▸ **Input records**:
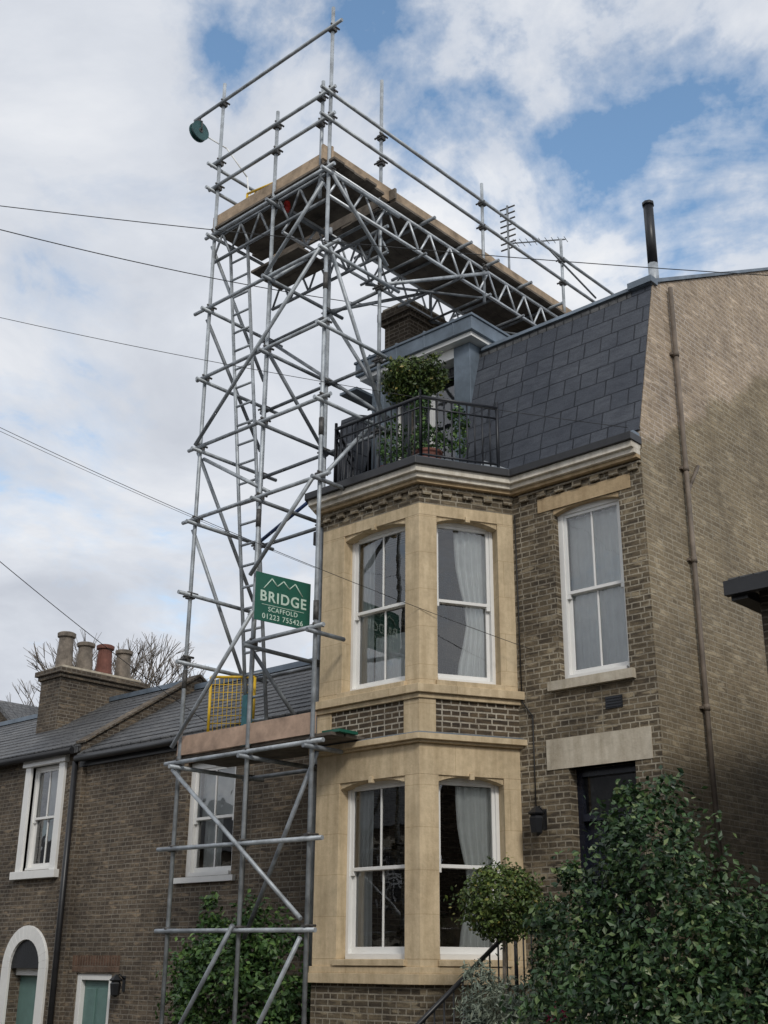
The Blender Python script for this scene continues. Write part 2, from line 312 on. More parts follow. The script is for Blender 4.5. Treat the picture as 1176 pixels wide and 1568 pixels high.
for i in range(n):
    s=-8.42+i*.265; d.lb(FM,s,s+.12,0,.045,7.14,7.21,'brick')
d.lb(FM,-8.45,XR,0,.03,7.21,7.24,'brick')
d.lb(FM,-8.17,-6.83,-.1,.012,6.94,7.12,'ochre')
for i in range(10):
    t0,t1=i/10,(i+1)/10; f=lambda t:.07*abs(2*t-1)**2.2; A,B=-7.95+.95*t0,-7.95+.95*t1
    q=[(A,-.2,6.94-f(t0)),(B,-.2,6.94-f(t1)),(B,-.01,6.94-f(t1)),(A,-.01,6.94-f(t0))]
    d.hexa([FM.p(*x) for x in q]+[FM.p(x[0],x[1],6.941) for x in q],'ochre')
d.lb(FM,-8.09,-6.93,-.14,.07,4.66,4.77,'lintel')
d.lb(FM,-8.18,-6.78,-.14,.012,3.75,4.10,'lintel')
d.lb(FM,-7.34,-7.12,-.02,.012,4.36,4.5,'black')
for i in range(4): d.lb(FM,-7.33,-7.13,.012,.02,4.375+i*.032,4.39+i*.032,'iron')
sash(wn,gb,FM,-7.95,-7.0,4.78,6.94,-.10,1,fw=.07)
d.lb(FM,-8.5,-6.75,0,.025,G,G+.3,'lintel')
d.build("facade_dressings",H,bevel=.004)
dr=MB()
a,b=-7.89,-7.01
dr.lb(FM,a,a+.07,-.3,-.16,1.15,3.75,'navy'); dr.lb(FM,b-.07,b,-.3,-.16,1.15,3.75,'navy'); dr.lb(FM,a+.07,b-.07,-.3,-.16,3.66,3.75,'navy')
dr.lb(FM,a+.07,b-.07,-.3,-.14,3.16,3.24,'navy')
dr.lb(FM,a+.07,b-.07,-.27,-.22,1.17,3.16,'navy')
for (p,q,z0,z1) in ((.14,.40,1.35,2.0),(.48,.74,1.35,2.0),(.14,.40,2.12,3.0),(.48,.74,2.12,3.0)):
    dr.lb(FM,a+p,a+q,-.22,-.205,z0,z1,'navy'); dr.lb(FM,a+p+.04,a+q-.04,-.205,-.195,z0+.04,z1-.04,'navy')
dr.lathe(a+.44,YF+.195,[(.0,2.3)]*1+[(.035,2.31),(.035,2.37),(.0,2.38)],'lintel',8)
gb.add([FM.p(a+.07,-.22,3.24),FM.p(b-.07,-.22,3.24),FM.p(b-.07,-.22,3.66),FM.p(a+.07,-.22,3.66)],[(0,1,2,3)],'glass')
dr.build("front_door",H)
curtain(cu,FC,.58,1.01,4.85,6.8,-.285,5,.025,.35); curtain(cu,FC,.56,1.01,1.73,3.6,-.285,5,.025,.3); curtain(cu,FB,-10.4,-10.16,1.73,3.6,-.29,3,.025); curtain(cu,FB,-10.4,-10.18,4.85,6.8,-.29,3,.025); curtain(cu,FB,-10.15,-9.45,4.85,5.5,-.29,7,.02)
curtain(cu,FM,-7.88,-7.07,4.85,6.85,-.24,7,.02)
cu.build("curtains",H,recalc=False)
r=MB()
for z in (1.2,4.3,7.45): r.box(XL+.3,XR-.3,YF+.3,YB-.3,z-.1,z,'room')
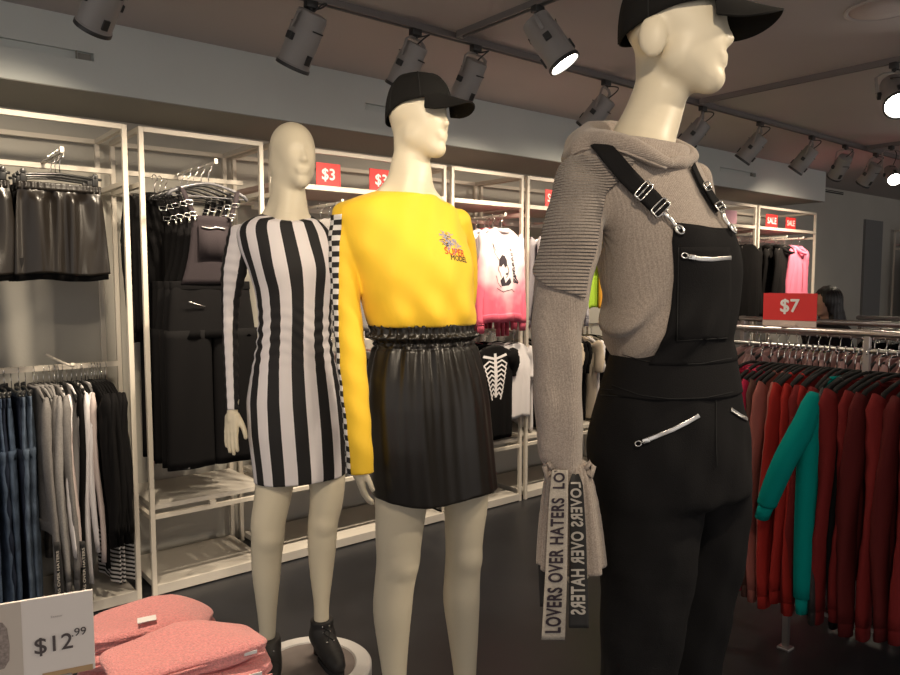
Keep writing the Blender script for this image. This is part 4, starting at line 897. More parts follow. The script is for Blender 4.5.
ribbon([(474, 572, 579, -0.185), (484, 569, 583, -0.195), (530, 569.5, 586, -0.205), (628, 569, 589, -0.205)], HO, m_rb2, m_rbt, 'LOVERS OVER HATERS', True, 'ribbon', 0.0290, 0.70)
b = MB(); G = np.array([[at(538+(20)*t+(i/12)*2, 560+i*4.2, HO-0.10) for t in np.linspace(0, 1, 4)] for i in range(12)]); b.grid(G, thick=0.002); b.build('ribbon_end', m_rb2, sw, world=True)

# dungarees: trousers, waistband, bib, straps, zips
m_bk = mat('black_denim', (0.0085, 0.008, 0.0085), 0.9, bump=0.3, bscale=500, spec=0.2)
zcr = at(700, 500, HO)[2]
def pantF(P):
    d = BP.field(P, cap=0.02, z1=at(670, 349, HO)[2]+0.01, z0=zcr+0.02)
    d = smin(d, smin(chain(P, legOL, 0.03), chain(P, legOR, 0.03), 0.012), 0.025)
    z = P[..., 2]; lat = P@RT.astype(np.float32); d = d-0.0018*np.sin(z*42+lat*55)-0.0012*np.sin(lat*120-z*20)
    return smax(smax(d, z-np.float32(at(670, 351, HO)[2]+0.0), 0.003), np.float32(PZ+0.05)-z, 0.003)
du = thing('dungarees', tuple(at(665, 380, HO)-np.array(O.location))); du.parent = O; prop(du, 'black denim dungarees with silver zips and clips')
A = np.array([p for p, r in legOL+legOR]); lo = A.min(0)-0.14; hi = A.max(0)+0.14; lo[2] = PZ+0.02; hi[2] = at(670, 340, HO)[2]+0.02
build_sdf('trousers', pantF, lo, hi, 0.006, m_bk, du)
zt_, zb2_ = at(670, 350, HO)[2], at(670, 388, HO)[2]
def bandring(fn, zf, n=96, ctr=None):
    out = []; th = np.arange(n)*2*PI/n; C = at(672, 370, HO)
    D = np.cos(th)[:, None]*ldO+np.sin(th)[:, None]*fdO; P0 = C*[1, 1, 0]+D*0.4; P0[:, 2] = zf; q, ok = march(fn, P0, -D, 0.4, 0.004, 70); return q
bandF = lambda P: BP.field(P, cap=0.02)
b = MB(); zs = [zt_+0.006, zt_+0.002, zt_-0.02, zb2_+0.002, zb2_-0.002]; offs = [0, 0.003, 0.003, 0.003, 0]; b.loft([bandring(bandF, z) for z in zs]); b.build('waistband', m_bk, du, world=True)
# bib grid by angle about the torso
zbt = at(700, 229, HO)[2]; zbb = at(690, 356, HO)[2]
rows = []
left = [(228, 676), (245, 673), (262, 674), (280, 674.5), (300, 672), (327, 666), (342, 659), (356, 648)]
nz, na = 40, 44; G = np.zeros((nz, na, 3)); unionT = lambda P: smin(torsoO(P), BP.field(P, cap=0.02), 0.01)
for i, yv in enumerate(np.linspace(228, 358, nz)):
    xl = np.interp(yv, [q[0] for q in left], [q[1] for q in left]); p, ok = seen_on(unionT, xl, yv, HO, 0.004); z = at(672, yv, HO)[2]; l, f, _ = BO.local(p.astype(np.float32)); a0 = math.atan2(float(l), float(f))
    cc = BO.world(np.array(0.), np.array(0.), np.array(z)); al = np.linspace(a0, -a0, na); D = np.sin(al)[:, None]*ldO+np.cos(al)[:, None]*fdO
    # drawn flat between chest and strap ends: take the outermost of cloth and chord
    dip = 0.006*np.cos(al/max(abs(a0), 0.1)*PI/2)*(1 if i < 3 else 0); P0 = cc+D*0.35; P0[:, 2] = z-dip; q, ok = march(unionT, P0, -D, 0.35, 0.005, 90); G[i] = q
b = MB(); b.grid(G[:, ::-1], thick=0.003); b.build('bib', m_bk, du, world=True)
bibF = lambda P: unionT(P)-0.005
def stitch_line(pts, fn, r=0.0009, m=m_seam, name='stitching', par=du, off=0.001, n=24):
    pts = np.array(pts, float); L = np.concatenate([[0], np.cumsum(np.linalg.norm(np.diff(pts, axis=0), axis=1))]); u = np.linspace(0, L[-1], n)
    Q = [seen_on(fn, np.interp(v, L, pts[:, 0]), np.interp(v, L, pts[:, 1]), HO, off)[0] for v in u]; b = MB(); b.tube(Q, r, 6); return b.build(name, m, par, world=True)
# bib pocket
pk = [(678, 246), (730, 247), (733, 300), (728, 337), (677, 341)]
PG = np.zeros((20, 20, 3))
for i, v in enumerate(np.linspace(0, 1, 20)):
    y0 = 247+v*93; xl, xr = 678.5-v*1.5, 729+3*v*(1-v)*4-v*2
    for j, t in enumerate(np.linspace(0, 1, 20)): PG[i, j] = seen_on(bibF, xl+(xr-xl)*t, y0, HO, 0.0015)[0]
b = MB(); b.grid(PG, thick=0.0015); b.build('bib_pocket', m_bk, du, world=True)
stitch_line([(678.5, 247), (677, 341), (727, 338)], bibF, off=0.003); stitch_line([(612, 385), (640, 395), (670, 399), (705, 398), (733, 392)], lambda P: bandF(P)-0.004, off=0.001)
stitch_line([(614, 352), (640, 360), (665, 364), (700, 364), (732, 358)], lambda P: bandF(P)-0.004, off=0.001)
stitch_line([(717, 466), (716, 430), (716, 400)], pantF, off=0.001); stitch_line([(601, 389), (630, 391)], pantF, off=0.001); stitch_line([(601, 395), (630, 397)], pantF, off=0.001)
m_metal = mat('silver_metal', (0.80, 0.79, 0.76), 0.25, metal=1.0); m_tooth = mat('zip_teeth', (0.55, 0.54, 0.52), 0.3, metal=1.0)
def zipper(pts, fn, name, wpx=0.0035, pull=True, H=HO):
    pts = np.array(pts, float); L = np.concatenate([[0], np.cumsum(np.linalg.norm(np.diff(pts, axis=0), axis=1))]); n = int(L[-1]/1.1)
    Q = np.array([seen_on(fn, np.interp(v, L, pts[:, 0]), np.interp(v, L, pts[:, 1]), H, 0.0015)[0] for v in np.linspace(0, L[-1], n)]); N = grad(fn, Q)
    z = thing(name, tuple(Q[0]-root_off(du))); z.parent = du
    b = MB(); b.tube(Q, wpx*1.25, 8, flat=0.3, up=N[0]); b.build('zip_tape', m_tooth, z, world=True)
    b = MB()
    for i in range(len(Q)-1):
        t = Q[i+1]-Q[i]; t /= np.linalg.norm(t)+1e-9; s_ = np.cross(N[i], t)
        for q in (-1, 1): b.box((Q[i]+(Q[i+1]-Q[i])*(0.25+0.25*q))+N[i]*0.0012+s_*q*0.0012, (0.0011, 0.0035, 0.0016), np.stack([t, s_, N[i]], 1))
    b.build('zip_teeth', m_metal, z, world=True, smooth=False)
    if pull:
        t = Q[0]-Q[3]; t /= np.linalg.norm(t); s_ = np.cross(N[0], t); R3 = np.stack([t, s_, N[0]], 1); o = Q[1]+N[0]*0.003
        b = MB(); b.box(o-t*0.004, (0.012, 0.009, 0.004), R3, 0.001); a = np.linspace(0, 2*PI, 16, endpoint=False)
        b.tube([o+t*(0.010+0.0055*math.cos(q))+s_*0.0045*math.sin(q)+N[0]*0.001 for q in a], 0.0014, 6, closed=True); b.tube([o-t*0.002+N[0]*0.003, o+t*0.006+N[0]*0.003], 0.0016, 6); b.build('zip_pull', m_metal, z, world=True)
    return z
zipper([(643, 441.5), (655, 437), (672, 430), (688, 422), (699, 415.5)], pantF, 'zipper'); zipper([(747, 419), (741, 416), (731, 409.5)], pantF, 'zipper', pull=False)
zipper([(688, 256.5), (700, 259), (712, 259.5), (731, 258)], lambda P: bibF(P)-0.0015, 'zipper')
# straps with slider, loop and clip
knit_c = lambda P: smin(torsoO(P), slO(P), 0.014)
def strap(pts, wid, buckle, end, side):
    s_ = thing('strap', tuple(at(pts[0][0], pts[0][1], HO)-root_off(du))); s_.parent = du
    pts = np.array(pts, float); L = np.concatenate([[0], np.cumsum(np.linalg.norm(np.diff(pts, axis=0), axis=1))]); n = 40
    Q = np.array([seen_on(knit_c, np.interp(v, L, pts[:, 0]), np.interp(v, L, pts[:, 1]), HO, 0.0078)[0] for v in np.linspace(0, L[-1], n)])
    for _ in range(3): Q[1:-1] = (Q[:-2]+Q[1:-1]*2+Q[2:])/4
    T = np.gradient(Q, axis=0); T /= np.linalg.norm(T, axis=1)[:, None]; N = grad(knit_c, Q); N = (N+np.roll(N, 1, 0)+np.roll(N, -1, 0)); N[0] = N[1]; N[-1] = N[-2]; N -= T*(N*T).sum(1)[:, None]; N /= np.linalg.norm(N, axis=1)[:, None]; Bn = np.cross(T, N)
    G = np.stack([Q+Bn*wid*(t-0.5)+N*(0.0015) for t in np.linspace(0, 1, 6)], 1); b = MB(); b.grid(G, thick=0.0028, nrm=np.repeat(N[:, None], 6, 1)); b.build('webbing', m_bk, s_, world=True)
    i = int(buckle*(n-1)); G2 = np.stack([Q[i:]+Bn[i:]*wid*(t-0.5)*1.02+N[i:]*0.006 for t in np.linspace(0, 1, 6)], 1); b = MB(); b.grid(G2, thick=0.0025, nrm=np.repeat(N[i:, None], 6, 1)); b.build('webbing_fold', m_bk, s_, world=True)
    def loop(i, hw, hl, name):
        o, t, bn, nn = Q[i]+N[i]*0.007, T[i], Bn[i], N[i]; b = MB(); c = []
        for a in np.linspace(0, 2*PI, 24, endpoint=False): ca, sa = math.cos(a), math.sin(a); c.append(o+bn*hw*np.sign(ca)*abs(ca)**0.35+t*hl*np.sign(sa)*abs(sa)**0.35)
        b.tube(c, 0.0014, 8, closed=True); b.tube([o-bn*hw, o+bn*hw], 0.0014, 8); return b.build(name, m_metal, s_, world=True)
    loop(i, wid*0.56, 0.008, 'slider_buckle'); loop(n-3, wid*0.56, 0.009, 'end_loop')
    e = np.array([seen_on(bibF, x, y, HO, 0.004)[0] for x, y in end]); nb = N[-1]; b = MB(); b.tube([Q[-1]+nb*0.006]+[p for p in e], [0.004, 0.0046, 0.0036, 0.0046][:len(e)+1], 10)
    q0, q1 = e[-2], e[-1]; t = (q1-q0)/np.linalg.norm(q1-q0); sd = np.cross(t, nb); c = [q1+t*(0.008*math.cos(a))+sd*0.006*math.sin(a)+nb*0.003 for a in np.linspace(0, 2*PI, 18, endpoint=False)]; b.tube(c, 0.0022, 8, closed=True)
    c = [Q[-1]+nb*0.004+t*(0.006*math.cos(a))+sd*0.008*math.sin(a) for a in np.linspace(0, 2*PI, 18, endpoint=False)]; b.tube(c, 0.0016, 8, closed=True)
    b.build('snap_clip', m_metal, s_, world=True)
strap([(599, 143), (606, 151), (617, 164), (628, 177), (641, 190), (653, 202), (662, 212)], 0.031, 0.70, [(670, 219), (674, 224), (679, 230)], 0)
strap([(693, 165), (698, 176), (704, 188), (712, 201), (719, 211)], 0.027, 0.5, [(724, 218), (728, 224), (732, 230)], 1)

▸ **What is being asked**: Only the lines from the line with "Keep writing the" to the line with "m_rb2, sw, world=True)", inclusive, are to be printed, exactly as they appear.

▸ **Output of the task**:
Keep writing the Blender script for this image. This is part 4, starting at line 897. More parts follow. The script is for Blender 4.5.
ribbon([(474, 572, 579, -0.185), (484, 569, 583, -0.195), (530, 569.5, 586, -0.205), (628, 569, 589, -0.205)], HO, m_rb2, m_rbt, 'LOVERS OVER HATERS', True, 'ribbon', 0.0290, 0.70)
b = MB(); G = np.array([[at(538+(20)*t+(i/12)*2, 560+i*4.2, HO-0.10) for t in np.linspace(0, 1, 4)] for i in range(12)]); b.grid(G, thick=0.002); b.build('ribbon_end', m_rb2, sw, world=True)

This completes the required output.